# STATED PROBLEM
From the listing below, extract each line containing the string "follow".

# LISTED RECORDS
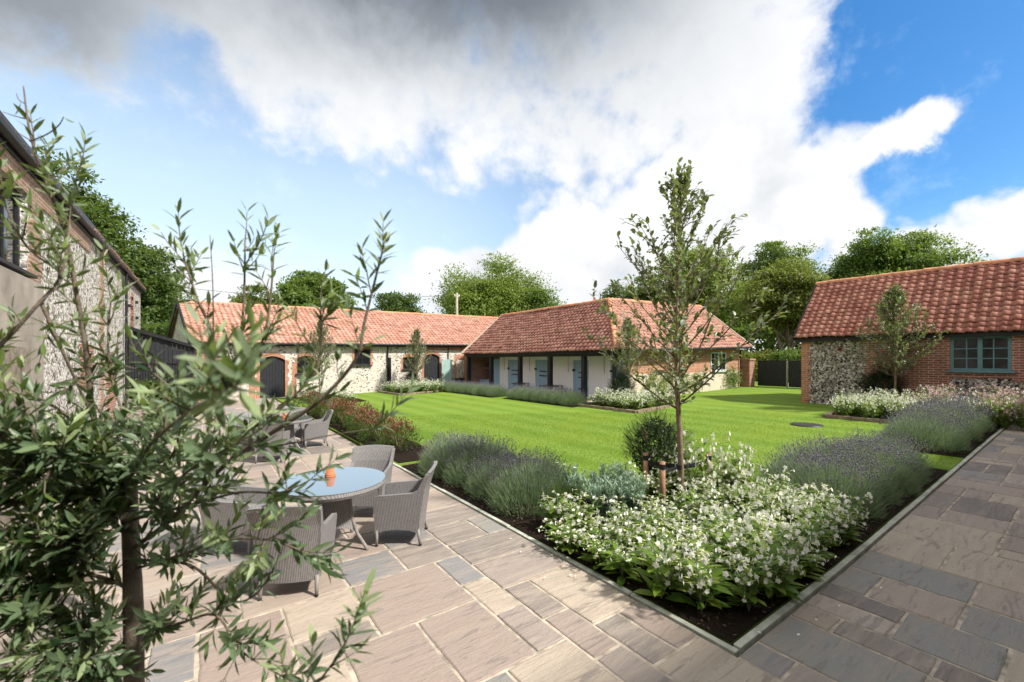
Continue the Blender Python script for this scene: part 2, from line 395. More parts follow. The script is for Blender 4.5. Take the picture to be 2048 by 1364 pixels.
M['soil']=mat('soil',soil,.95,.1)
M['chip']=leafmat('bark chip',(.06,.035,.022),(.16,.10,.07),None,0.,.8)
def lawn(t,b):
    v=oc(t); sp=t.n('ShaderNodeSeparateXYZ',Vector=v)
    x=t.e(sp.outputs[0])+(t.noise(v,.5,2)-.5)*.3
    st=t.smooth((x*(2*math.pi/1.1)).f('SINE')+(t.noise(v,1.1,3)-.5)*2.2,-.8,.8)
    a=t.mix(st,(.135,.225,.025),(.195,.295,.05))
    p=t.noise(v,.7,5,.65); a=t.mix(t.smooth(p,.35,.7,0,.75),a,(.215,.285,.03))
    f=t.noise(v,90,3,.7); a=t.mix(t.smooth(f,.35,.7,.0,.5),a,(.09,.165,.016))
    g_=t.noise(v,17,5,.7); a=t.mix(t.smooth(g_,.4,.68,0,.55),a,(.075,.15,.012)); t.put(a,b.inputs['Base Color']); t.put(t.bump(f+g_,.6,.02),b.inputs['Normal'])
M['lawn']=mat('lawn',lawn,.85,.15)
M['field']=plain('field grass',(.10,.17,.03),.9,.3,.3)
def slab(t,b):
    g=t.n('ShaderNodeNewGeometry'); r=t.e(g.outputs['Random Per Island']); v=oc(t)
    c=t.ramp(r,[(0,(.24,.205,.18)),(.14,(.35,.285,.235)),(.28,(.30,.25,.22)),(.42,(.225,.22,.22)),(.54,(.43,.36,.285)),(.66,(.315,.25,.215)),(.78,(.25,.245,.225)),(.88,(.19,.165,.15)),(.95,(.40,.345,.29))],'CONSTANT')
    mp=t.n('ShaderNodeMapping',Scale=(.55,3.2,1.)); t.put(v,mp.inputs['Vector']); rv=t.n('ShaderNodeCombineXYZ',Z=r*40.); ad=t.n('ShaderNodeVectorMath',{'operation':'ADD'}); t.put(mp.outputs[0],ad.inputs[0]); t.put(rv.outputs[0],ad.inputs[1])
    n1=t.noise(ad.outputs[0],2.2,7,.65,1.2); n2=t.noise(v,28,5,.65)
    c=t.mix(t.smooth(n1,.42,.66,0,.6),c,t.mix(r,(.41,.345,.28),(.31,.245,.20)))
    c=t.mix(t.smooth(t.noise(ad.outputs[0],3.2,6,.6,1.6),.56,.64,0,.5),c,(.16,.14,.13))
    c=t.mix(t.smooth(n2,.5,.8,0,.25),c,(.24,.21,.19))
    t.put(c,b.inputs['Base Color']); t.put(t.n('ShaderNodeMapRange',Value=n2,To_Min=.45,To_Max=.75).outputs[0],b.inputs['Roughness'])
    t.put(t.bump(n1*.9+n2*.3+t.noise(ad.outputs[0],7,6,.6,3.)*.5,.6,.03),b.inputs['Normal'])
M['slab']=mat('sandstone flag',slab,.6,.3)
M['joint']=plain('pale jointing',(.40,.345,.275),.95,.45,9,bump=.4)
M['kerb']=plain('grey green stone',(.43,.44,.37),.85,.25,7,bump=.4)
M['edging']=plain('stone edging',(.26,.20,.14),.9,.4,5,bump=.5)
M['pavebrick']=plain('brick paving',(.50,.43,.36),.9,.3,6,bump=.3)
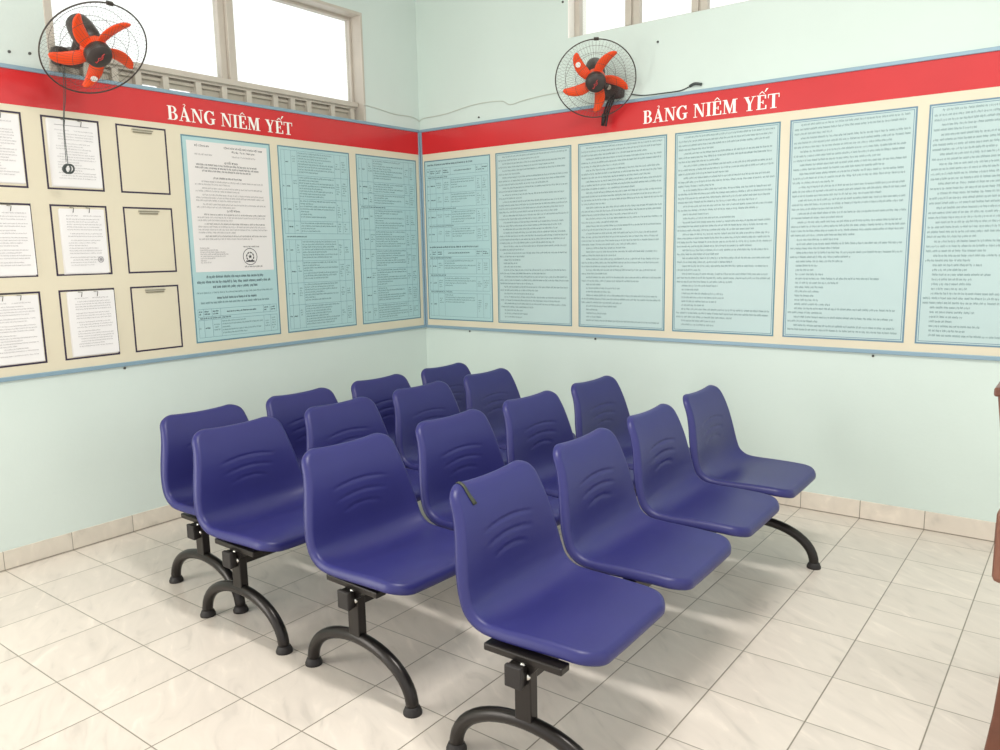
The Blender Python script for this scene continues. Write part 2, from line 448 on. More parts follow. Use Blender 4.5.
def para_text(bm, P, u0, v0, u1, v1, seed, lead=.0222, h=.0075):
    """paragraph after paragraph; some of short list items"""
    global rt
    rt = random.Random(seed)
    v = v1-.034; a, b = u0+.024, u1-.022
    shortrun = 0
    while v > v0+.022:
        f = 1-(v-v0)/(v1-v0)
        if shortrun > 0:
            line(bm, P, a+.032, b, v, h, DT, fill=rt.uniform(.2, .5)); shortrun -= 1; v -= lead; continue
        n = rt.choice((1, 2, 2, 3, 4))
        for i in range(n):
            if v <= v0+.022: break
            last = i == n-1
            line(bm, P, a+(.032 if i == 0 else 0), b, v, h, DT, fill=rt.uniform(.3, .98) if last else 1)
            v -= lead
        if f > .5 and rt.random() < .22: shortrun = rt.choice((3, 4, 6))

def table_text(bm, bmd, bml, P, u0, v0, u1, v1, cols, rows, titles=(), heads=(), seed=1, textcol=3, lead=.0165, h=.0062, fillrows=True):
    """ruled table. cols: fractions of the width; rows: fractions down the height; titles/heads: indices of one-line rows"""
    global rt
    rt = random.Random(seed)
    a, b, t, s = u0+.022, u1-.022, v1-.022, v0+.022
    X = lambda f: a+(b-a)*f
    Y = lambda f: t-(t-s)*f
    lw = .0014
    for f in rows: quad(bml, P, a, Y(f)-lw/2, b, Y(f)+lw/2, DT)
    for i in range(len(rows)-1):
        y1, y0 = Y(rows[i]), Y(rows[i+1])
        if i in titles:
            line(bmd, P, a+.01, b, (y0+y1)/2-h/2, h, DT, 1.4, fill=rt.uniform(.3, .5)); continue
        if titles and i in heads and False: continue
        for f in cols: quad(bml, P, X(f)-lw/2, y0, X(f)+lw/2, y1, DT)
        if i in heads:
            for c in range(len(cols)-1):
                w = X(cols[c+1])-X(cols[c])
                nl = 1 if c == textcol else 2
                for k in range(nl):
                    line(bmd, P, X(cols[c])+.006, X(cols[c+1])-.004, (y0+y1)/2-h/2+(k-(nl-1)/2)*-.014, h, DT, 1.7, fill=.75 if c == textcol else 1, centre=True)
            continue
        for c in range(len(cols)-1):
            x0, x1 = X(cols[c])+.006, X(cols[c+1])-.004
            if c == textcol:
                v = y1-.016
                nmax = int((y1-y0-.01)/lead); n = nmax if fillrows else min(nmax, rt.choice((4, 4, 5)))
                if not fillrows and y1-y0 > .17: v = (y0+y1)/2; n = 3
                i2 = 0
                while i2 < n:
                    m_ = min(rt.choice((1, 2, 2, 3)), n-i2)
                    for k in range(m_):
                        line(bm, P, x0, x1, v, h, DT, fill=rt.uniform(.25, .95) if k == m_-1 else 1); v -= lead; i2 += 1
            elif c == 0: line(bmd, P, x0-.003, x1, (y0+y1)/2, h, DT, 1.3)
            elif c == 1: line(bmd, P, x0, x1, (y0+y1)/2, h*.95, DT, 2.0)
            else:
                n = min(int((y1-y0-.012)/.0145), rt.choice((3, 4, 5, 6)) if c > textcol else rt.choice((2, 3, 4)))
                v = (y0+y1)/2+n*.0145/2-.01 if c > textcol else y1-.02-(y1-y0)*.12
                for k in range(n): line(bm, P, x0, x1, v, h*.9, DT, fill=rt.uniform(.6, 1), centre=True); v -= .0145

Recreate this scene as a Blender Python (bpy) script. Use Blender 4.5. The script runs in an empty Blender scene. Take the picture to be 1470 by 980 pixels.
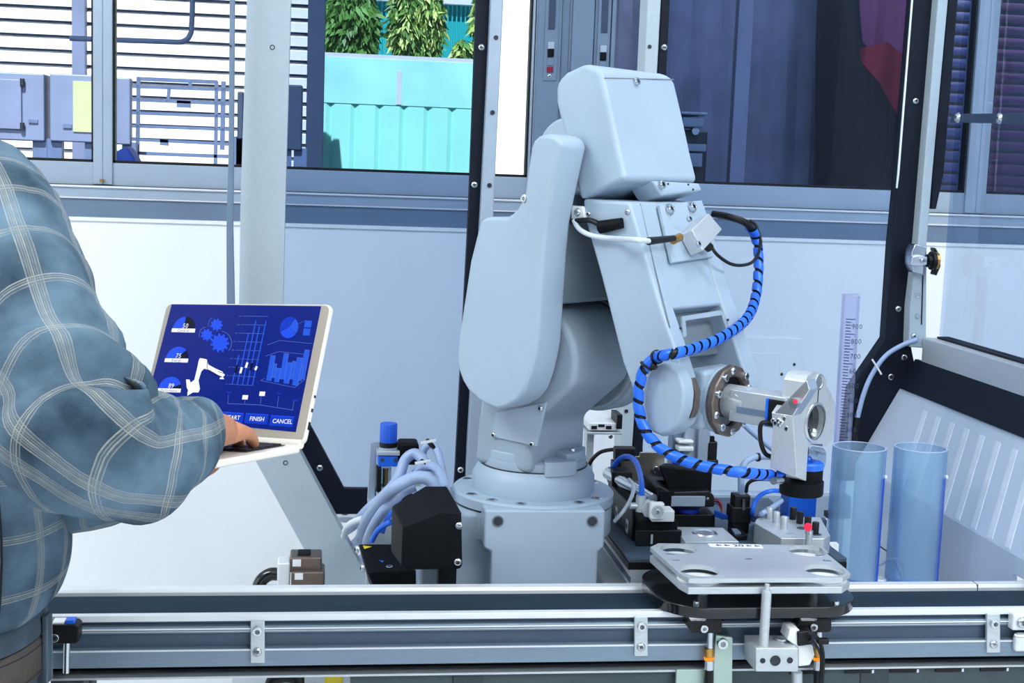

# RESPONSE FOR THIS EXERCISE
Continue the Blender Python script for this scene: part 2, from line 395. More parts follow. The script is for Blender 4.5. Take the picture to be 2048 by 1364 pixels.
The Blender Python script for this scene continues. Write part 2, from line 448 on. More parts follow. Use Blender 4.5.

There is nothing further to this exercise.